Many of the names were the same. I saw the same names, losing five or six homes. Most were the names of individuals, but others were names like "Wolf Creek Investments." It occurred to me that many, if not a majority of these foreclosed properties were not poor single moms who can't make the mortgage. They are people who, like me, got a bone in their head one day to start investing in real estate, when they really couldn't afford it. They were the ones who two or three years ago were watching cable television, and bought into the idiots telling people to buy real estate with a mortgage, then sell it at a profit, and make $30,000 a month by doing little more than signing your name a lot. They are the ones who got high watching Richard Davis flipping houses every week on A&E. And it worked for a while. That is, until the bubble burst. Then they got hammered. And now they're broke. And screwed.

It makes me wonder about this housing crunch that we're in. I know that values are down in many markets. I know that foreclosures are up. Way up. But who are the ones being foreclosed on? Are they the retirees who just can't make it on their social security checks? Are they the middle class couple who are having to pay for mom and dad's nursing home? Are they out of work Americans whose jobs were shipped off to India? In some cases, yes. But in many cases, they are people who should have known better than to take out mortgages on twenty different properties. They are often people who got in over their heads. They are people who should have waited until they paid off their debt to venture into the real estate waters, and used cash to build wealth.
As you may know, Lisa and I are working hard to eradicate our debt.
We have decided that the best way to survive in a down economy is to not owe anybody money. And, we are getting tantalizingly close. If I am debt free, I can deliver newspapers and make enough money to pay the bills and buy groceries, so a recession won't bother me too much. But if I am over-extended, I have to go to work to pay all the people I owe money to. Then a recession becomes a nightmare. Every once in a while, I get that bone in my head, and I start to get distracted from the main task at hand--becoming debt free. Thank goodness common sense took over today, and I got a glimpse into the lives of those people who are going through foreclosure. Not me. No sir.
You answer the door, and there stands a stranger shoving a piece of paper in your face. He quickly walks away. You unfold the piece of paper he handed you, and you realize that you are being sued for foreclosure. In your heart you think that it is a shock, and it is. But deep down, you knew it was coming. Now they're coming to take away your house.

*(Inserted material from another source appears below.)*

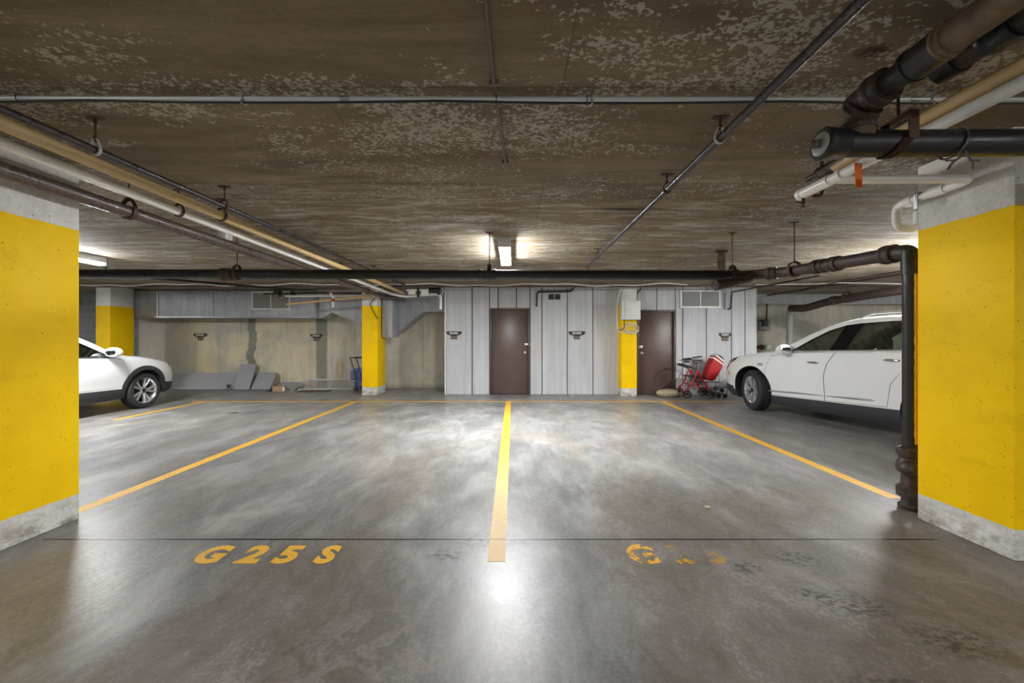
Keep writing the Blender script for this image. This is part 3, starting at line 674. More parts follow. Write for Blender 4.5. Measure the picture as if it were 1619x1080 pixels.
# ================================================================== PIPES
def hanger(x, y, zc, r, axis='y', mat='hanger', label=None, grp='pipe hangers', drop=0.05, rod=0.006, plate=True):
    """clevis strap round a pipe along axis, rod up to the ceiling"""
    root = empty('pipe_hanger', (x,y,zc-r), label, 'pipe hanger', grp)
    w_ = max(0.016, r*0.7); q = B(); R = r+0.004; pts = []
    n = 22; top = zc+R+drop
    prof = [(R*math.cos(a), R*math.sin(a)) for a in [PI*1.0+PI*k/14 for k in range(15)]]            # lower half, left to right
    out = [(-R*1.02,0)]+prof+[(R*1.02,0)]
    out = [(-0.008, R+drop), (-R*0.72, R*0.95+drop*0.4), (-R*1.05, R*0.45)]+prof+[(R*1.05, R*0.45), (R*0.72, R*0.95+drop*0.4), (0.008, R+drop)]
    th = 0.006; vin = []; vo = []
    for i, (u, v) in enumerate(out):
        a = Vector(out[max(i-1,0)]); b = Vector(out[min(i+1,len(out)-1)]); d = (b-a).normalized(); nrm = Vector((d.y,-d.x))
        p = Vector((u,v)); po = p+nrm*th
        def mk(pp, s_): return q.bm.verts.new((x+(pp.x if axis=='y' else s_*w_/2), y+(s_*w_/2 if axis=='y' else pp.x), zc+pp.y))
        vin.append((mk(p,-1),mk(p,1))); vo.append((mk(po,-1),mk(po,1)))
    for i in range(len(out)-1):
        a0,a1 = vin[i]; b0,b1 = vin[i+1]; c0,c1 = vo[i]; d0,d1 = vo[i+1]
        q._f([a0,b0,b1,a1]); q._f([c0,c1,d1,d0]); q._f([a0,c0,d0,b0]); q._f([a1,b1,d1,c1])
    for e in (0,-1): q._f([vin[e][0],vin[e][1],vo[e][1],vo[e][0]])
    q.build('clevis', M[mat], root)
    q = B(); q.cyl((x,y,zc+R+drop*0.6),(x,y,CEIL),rod,seg=8); q.lathe([(rod*2,0),(rod*2,0.012)],(x,y,zc+R+drop),(0,0,1),6); q.build('rod', M['hanger'], root)
    if plate:
        q = B(); q.box((x-0.045,y-0.018,CEIL-0.008),(x+0.045,y+0.018,CEIL),0.002); q.cyl((x,y,CEIL-0.03),(x,y,CEIL),rod*1.9,seg=6); q.build('ceiling_plate', M['hanger'], root)
    return root
def H(h): return CAMZ+h
def run(name, pts, r, mat, label, cat='pipe', grp=None, bend=0.0, seg=16):
    return tag(B().tube(pts, r, seg, bend).build(name, M[mat]), label, cat, grp)

# left bundle, running away from the viewer
run('sprinkler_pipe', [(-2.41,-2,H(1.012)),(-2.41,9.0,H(1.22))], 0.021, 'dark_steel', 'dark steel sprinkler pipe, uppermost of the four pipes on the left', grp='left pipe bundle')
run('insulated_pipe', [(-2.65,-2,H(1.12)),(-2.65,9.6,H(1.12))], 0.037, 'beige_pipe', 'beige pipe running between the dark pipe and the white pipe on the left', grp='left pipe bundle')
rt = empty('plastic_pipe', (-2.85,4,H(1.07)-0.035), 'white plastic pipe, third of the four pipes on the left', 'pipe', 'left pipe bundle')
B().tube([(-2.85,-2,H(1.105)),(-2.85,9.40,H(1.075)),(-2.62,9.56,H(1.03)),(-1.72,9.48,H(1.09)),(-1.72,9.48,H(0.72))], 0.033, 16, 0.12).build('pipe_run', M['white_pvc'], rt)
q = B(); 
for y in (6.9, 9.25): q.cyl((-2.85,y,H(1.08)),(-2.85,y+0.11,H(1.08)),0.041)
q.build('coupling', M['white_pvc'], rt)
rt = empty('drain_pipe', (-3.07,4,H(1.05)-0.05), 'mottled rusty drain pipe, lowest of the four pipes on the left, passing the left column', 'pipe', 'left pipe bundle')
B().tube([(-3.065,-2,H(1.018)),(-3.065,9.55,H(1.018)),(-2.6,9.66,H(0.98))], 0.049, 20, 0.15).build('pipe_run', M['rust_pipe2'], rt)
q = B(); 
for y in (1.2,8.4): q.hub((-3.065,y,H(1.018)),(0,1,0),0.062,0.10)
q.build('coupling', M['rust_pipe2'], rt)
hanger(-2.41,2.30,H(1.093),0.021,'y','hanger_grey','pale hook hanger on the dark left pipe at the viewer end',drop=0.04)
hanger(-2.41,3.33,H(1.113),0.021,'y','hanger','rusty hanger on the dark left pipe above the middle of the beige pipe',drop=0.03)
hanger(-2.41,6.9,H(1.180),0.021,'y','hanger_grey','small pale hanger on the dark left pipe near the black cross pipe',drop=0.03)
hanger(-2.41,8.0,H(1.20),0.021,'y','hanger','last small rusty hanger on the dark left pipe',drop=0.03)
hanger(-2.65,3.62,H(1.12),0.037,'y','hanger','rusty hanger on the beige pipe beside the dark pipe',drop=0.03)
hanger(-2.85,3.40,H(1.089),0.033,'y','hanger','thin dark hanger on the white pipe',drop=0.03)
hanger(-3.065,3.18,H(1.018),0.049,'y','hanger','large rusty clevis hanger on the mottled drain pipe just past the left column',drop=0.055)
hanger(-2.85,6.6,H(1.08),0.033,'y','hanger','small dark hanger on the white pipe near the black cross pipe',drop=0.03)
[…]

There are few things more confidence-shattering than foreclosure. This is your home. This is where you sleep at night, where you feel safe, and where your children play with their toys. And now you're either going to have to come up with some quick cash, and lots of it, or you're going to have to move. Either way, it hurts. It is embarrassing. And it shakes your confidence for a long time.
I was looking at the Tulsa County Sheriff's webpage this morning. It has a link to all the foreclosed properties in the county, along with the names of the owners, and the appraised value of the property. Why was I looking? Because every once in a while I get this bone in my head that makes me think I should diversify my investments, and branch out into property ownership. I have friends who are really doing well at this. One friend of mine has a commitment to purchase a new property every year. He is only in his 20s, but he and his wife already have several rental properties. I have clients who have made a small fortune buying real estate, and it has become part of their overall retirement picture. And, to quote the great philosopher Delmar O'Donnell, "You ain't no kind of man if you ain't got land."

Purchasing foreclosed homes at a sheriff's sale can be a great way to find a bargain, if that's what you're looking for. On the Tulsa County website, there are forty pages of foreclosed homes, so you can take your pick. They range in appraised value from $18,000 to $2.5 million. But when I was perusing the pages of the unfortunate ones who are losing their homes to foreclosure, I suddenly got slapped upside the head with a two by four of common sense. Or maybe it was fear, I don't know. But as I looked at the names of the property owners who are losing their homes, I found myself in their place. Its not that I was overcome with compassion and did not want to take advantage of their hard times. It was more selfish than that. It was more like, I dont want to wind up where they are now--broke and screwed. I've been there. No thanks.
Then something else struck me about this list.
Many of the names were the same. I saw the same names, losing five or six homes. Most were the names of individuals, but others were names like "Wolf Creek Investments." It occurred to me that many, if not a majority of these foreclosed properties were not poor single moms who can't make the mortgage. They are people who, like me, got a bone in their head one day to start investing in real estate, when they really couldn't afford it. They were the ones who two or three years ago were watching cable television, and bought into the idiots telling people to buy real estate with a mortgage, then sell it at a profit, and make $30,000 a month by doing little more than signing your name a lot. They are the ones who got high watching Richard Davis flipping houses every week on A&E. And it worked for a while. That is, until the bubble burst. Then they got hammered. And now they're broke. And screwed.

It makes me wonder about this housing crunch that we're in. I know that values are down in many markets. I know that foreclosures are up. Way up. But who are the ones being foreclosed on? Are they the retirees who just can't make it on their social security checks? Are they the middle class couple who are having to pay for mom and dad's nursing home? Are they out of work Americans whose jobs were shipped off to India? In some cases, yes. But in many cases, they are people who should have known better than to take out mortgages on twenty different properties. They are often people who got in over their heads. They are people who should have waited until they paid off their debt to venture into the real estate waters, and used cash to build wealth.
As you may know, Lisa and I are working hard to eradicate our debt.
We have decided that the best way to survive in a down economy is to not owe anybody money. And, we are getting tantalizingly close. If I am debt free, I can deliver newspapers and make enough money to pay the bills and buy groceries, so a recession won't bother me too much. But if I am over-extended, I have to go to work to pay all the people I owe money to. Then a recession becomes a nightmare. Every once in a while, I get that bone in my head, and I start to get distracted from the main task at hand--becoming debt free. Thank goodness common sense took over today, and I got a glimpse into the lives of those people who are going through foreclosure. Not me. No sir.